Noch vor Jahren war Anvidalfarei wegen seiner Arbeiten (insbesondere wegen deren Nacktheit) immer wieder harscher Kritik, ja regelrecht Anfeindungen ausgesetzt. Sobald seine Arbeiten im öffentlichen, insbesondere im kirchlichen Raum zu sehen waren, folgten anonyme Briefe und polemische Lesebriefe, Missbilligung von kirchlicher Seite oder auch mutwillige Beschädigungen von unbekannt. Öfters mussten seine Arbeiten entfernt werden, wie 2003 der berühmt, berüchtigte „Verlorene Sohn“ aus dem Kapuzinergarten in Bozen. Doch die Zeiten scheinen sich zu ändern. Das Werk „Geköpft“ im Dom zu Brixen traf heuer durchaus auf Zustimmung.
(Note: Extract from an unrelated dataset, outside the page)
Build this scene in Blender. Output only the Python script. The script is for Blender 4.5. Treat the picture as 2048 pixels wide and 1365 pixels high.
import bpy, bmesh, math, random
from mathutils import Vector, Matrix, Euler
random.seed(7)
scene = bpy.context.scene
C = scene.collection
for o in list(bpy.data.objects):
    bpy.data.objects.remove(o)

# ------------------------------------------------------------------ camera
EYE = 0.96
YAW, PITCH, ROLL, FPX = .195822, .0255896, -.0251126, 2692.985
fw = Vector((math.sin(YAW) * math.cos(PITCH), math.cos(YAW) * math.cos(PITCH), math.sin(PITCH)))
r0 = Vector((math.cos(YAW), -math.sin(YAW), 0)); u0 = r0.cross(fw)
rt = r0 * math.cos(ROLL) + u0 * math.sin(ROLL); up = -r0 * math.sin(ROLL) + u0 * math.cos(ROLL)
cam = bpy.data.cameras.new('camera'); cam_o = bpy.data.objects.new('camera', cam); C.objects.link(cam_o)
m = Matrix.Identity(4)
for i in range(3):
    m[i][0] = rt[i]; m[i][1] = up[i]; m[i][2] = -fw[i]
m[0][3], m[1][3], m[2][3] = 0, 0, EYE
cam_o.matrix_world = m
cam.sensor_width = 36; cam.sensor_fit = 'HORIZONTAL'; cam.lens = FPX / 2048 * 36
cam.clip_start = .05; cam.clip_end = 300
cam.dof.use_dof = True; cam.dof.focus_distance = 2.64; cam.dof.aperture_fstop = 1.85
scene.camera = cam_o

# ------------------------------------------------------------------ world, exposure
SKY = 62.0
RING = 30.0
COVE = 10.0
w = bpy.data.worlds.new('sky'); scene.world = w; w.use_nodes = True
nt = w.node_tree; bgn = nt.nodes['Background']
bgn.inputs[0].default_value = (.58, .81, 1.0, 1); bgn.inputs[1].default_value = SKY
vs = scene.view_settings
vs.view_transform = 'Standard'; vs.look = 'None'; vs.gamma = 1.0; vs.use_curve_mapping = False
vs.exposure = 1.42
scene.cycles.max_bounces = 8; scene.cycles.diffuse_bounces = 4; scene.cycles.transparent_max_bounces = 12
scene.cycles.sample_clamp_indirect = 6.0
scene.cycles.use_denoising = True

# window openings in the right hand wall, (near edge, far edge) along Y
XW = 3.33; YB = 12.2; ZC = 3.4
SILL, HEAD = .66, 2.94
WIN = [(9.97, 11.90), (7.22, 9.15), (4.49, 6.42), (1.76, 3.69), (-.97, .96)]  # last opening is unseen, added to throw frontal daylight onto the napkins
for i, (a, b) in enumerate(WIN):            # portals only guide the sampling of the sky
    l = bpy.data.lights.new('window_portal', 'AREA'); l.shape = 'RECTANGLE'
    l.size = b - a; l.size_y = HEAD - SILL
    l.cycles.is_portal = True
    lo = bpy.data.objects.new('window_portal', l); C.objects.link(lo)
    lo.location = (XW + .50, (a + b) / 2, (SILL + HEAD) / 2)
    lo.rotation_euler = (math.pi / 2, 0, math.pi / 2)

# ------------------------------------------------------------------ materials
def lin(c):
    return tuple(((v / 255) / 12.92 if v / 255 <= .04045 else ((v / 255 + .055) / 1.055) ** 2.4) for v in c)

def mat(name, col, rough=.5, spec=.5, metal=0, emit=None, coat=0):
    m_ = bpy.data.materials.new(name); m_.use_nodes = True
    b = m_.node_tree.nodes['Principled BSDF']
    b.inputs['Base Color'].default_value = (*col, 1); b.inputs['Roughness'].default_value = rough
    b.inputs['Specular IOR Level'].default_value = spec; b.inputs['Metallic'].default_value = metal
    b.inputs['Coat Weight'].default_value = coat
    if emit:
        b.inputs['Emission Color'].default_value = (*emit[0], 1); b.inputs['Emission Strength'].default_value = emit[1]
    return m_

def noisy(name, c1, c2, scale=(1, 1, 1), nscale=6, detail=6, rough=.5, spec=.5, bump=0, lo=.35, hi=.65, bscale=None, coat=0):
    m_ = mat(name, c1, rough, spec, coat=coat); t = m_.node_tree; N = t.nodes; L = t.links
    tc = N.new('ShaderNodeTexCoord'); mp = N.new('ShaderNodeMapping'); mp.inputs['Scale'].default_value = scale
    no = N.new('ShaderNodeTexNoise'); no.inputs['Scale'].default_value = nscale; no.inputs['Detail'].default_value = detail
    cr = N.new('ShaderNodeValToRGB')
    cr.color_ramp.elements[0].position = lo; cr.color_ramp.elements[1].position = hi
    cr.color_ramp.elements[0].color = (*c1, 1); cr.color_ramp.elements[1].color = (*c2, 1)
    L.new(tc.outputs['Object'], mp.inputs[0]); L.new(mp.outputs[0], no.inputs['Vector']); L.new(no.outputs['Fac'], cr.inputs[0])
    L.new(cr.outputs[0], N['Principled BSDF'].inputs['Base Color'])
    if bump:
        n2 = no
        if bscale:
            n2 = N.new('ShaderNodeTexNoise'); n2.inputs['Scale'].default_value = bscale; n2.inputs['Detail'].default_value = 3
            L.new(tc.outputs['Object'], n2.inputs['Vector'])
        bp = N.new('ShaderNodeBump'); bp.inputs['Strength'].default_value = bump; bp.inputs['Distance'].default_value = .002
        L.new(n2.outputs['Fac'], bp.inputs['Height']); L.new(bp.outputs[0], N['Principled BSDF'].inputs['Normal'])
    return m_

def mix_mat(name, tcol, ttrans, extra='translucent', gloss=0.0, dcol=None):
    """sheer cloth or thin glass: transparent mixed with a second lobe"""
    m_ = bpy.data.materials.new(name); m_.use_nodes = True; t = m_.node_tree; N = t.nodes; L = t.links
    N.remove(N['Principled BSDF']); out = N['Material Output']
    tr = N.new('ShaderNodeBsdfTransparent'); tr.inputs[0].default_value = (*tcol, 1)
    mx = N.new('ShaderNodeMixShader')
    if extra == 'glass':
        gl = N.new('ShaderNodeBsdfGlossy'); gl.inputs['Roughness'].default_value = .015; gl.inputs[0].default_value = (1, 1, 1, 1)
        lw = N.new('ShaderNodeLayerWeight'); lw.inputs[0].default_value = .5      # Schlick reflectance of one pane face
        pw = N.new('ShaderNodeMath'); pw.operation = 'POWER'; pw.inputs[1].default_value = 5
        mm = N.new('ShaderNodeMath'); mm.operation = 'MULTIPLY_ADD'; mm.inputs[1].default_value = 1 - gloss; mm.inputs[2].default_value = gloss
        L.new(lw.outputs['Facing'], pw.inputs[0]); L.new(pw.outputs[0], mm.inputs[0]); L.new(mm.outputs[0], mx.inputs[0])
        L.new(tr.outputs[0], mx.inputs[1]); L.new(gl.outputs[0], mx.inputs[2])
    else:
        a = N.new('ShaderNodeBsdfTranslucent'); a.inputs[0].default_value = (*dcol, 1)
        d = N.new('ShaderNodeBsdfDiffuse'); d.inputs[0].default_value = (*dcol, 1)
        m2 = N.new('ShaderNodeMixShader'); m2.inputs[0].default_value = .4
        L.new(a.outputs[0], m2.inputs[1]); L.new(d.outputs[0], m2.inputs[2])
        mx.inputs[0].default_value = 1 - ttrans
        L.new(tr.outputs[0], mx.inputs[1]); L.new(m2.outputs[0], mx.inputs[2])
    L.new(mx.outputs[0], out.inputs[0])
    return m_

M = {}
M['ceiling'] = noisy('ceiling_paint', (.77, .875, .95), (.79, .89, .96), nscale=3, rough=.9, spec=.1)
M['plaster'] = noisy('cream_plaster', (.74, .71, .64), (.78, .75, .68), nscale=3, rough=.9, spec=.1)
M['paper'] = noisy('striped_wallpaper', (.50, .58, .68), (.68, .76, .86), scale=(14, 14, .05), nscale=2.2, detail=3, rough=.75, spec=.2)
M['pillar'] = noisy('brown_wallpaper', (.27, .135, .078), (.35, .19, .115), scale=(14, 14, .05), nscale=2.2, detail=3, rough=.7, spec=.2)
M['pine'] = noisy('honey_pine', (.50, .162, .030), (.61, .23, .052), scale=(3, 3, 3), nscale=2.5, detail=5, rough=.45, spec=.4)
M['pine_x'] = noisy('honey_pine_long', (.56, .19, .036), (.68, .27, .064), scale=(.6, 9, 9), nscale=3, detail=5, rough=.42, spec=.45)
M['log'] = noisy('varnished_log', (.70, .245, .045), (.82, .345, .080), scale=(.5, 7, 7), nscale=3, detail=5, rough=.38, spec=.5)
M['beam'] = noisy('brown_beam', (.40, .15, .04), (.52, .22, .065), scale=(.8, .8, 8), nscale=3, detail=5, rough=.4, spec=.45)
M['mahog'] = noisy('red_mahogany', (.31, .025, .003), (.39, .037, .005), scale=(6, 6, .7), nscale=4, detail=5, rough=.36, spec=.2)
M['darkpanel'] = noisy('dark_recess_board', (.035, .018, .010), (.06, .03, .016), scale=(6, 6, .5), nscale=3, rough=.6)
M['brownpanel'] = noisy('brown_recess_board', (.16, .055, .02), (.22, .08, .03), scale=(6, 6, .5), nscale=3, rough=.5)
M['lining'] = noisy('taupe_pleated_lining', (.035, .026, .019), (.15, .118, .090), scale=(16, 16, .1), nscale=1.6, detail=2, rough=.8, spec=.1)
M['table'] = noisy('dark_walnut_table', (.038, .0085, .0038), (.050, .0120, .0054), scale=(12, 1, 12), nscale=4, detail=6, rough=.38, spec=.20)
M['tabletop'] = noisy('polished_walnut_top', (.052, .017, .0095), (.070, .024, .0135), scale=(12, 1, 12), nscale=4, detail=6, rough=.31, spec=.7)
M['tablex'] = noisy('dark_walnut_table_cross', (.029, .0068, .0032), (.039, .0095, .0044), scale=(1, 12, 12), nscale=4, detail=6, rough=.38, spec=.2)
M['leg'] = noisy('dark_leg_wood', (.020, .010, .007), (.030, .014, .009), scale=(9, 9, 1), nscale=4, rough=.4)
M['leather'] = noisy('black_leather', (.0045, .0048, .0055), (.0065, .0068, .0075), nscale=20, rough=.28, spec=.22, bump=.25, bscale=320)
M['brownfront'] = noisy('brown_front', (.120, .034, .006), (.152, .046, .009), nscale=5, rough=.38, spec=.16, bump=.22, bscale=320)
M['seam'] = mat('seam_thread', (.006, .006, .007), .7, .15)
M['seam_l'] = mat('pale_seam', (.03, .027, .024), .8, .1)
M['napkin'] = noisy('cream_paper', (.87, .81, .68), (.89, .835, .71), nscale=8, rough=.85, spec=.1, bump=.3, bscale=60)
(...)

Hermann Glettler, Bischof von Innsbruck, schreibt unter anderem in der Broschüre: Mensch – wer bist du? Eine künstlerische Auseinandersetzung mit Skulpturen von Lois Anvidalfarei:
„Durch die Konfrontation mit der Gegenwartskunst wird das Vertraute und religiös Liebgewonnene dem Prüfstand eines säkularen Blicks ausgesetzt. In diesem Sich-Aussetzen und Sich-Wagen kann sich Neues ereignen. Ohne eine diesbezügliche Offenheit läuft kirchliches Leben und pastorales Handeln Gefahr, bedeutungslos und für eine kirchlich eher distanzierte Zeitgenossenschaft irrelevant zu werden“.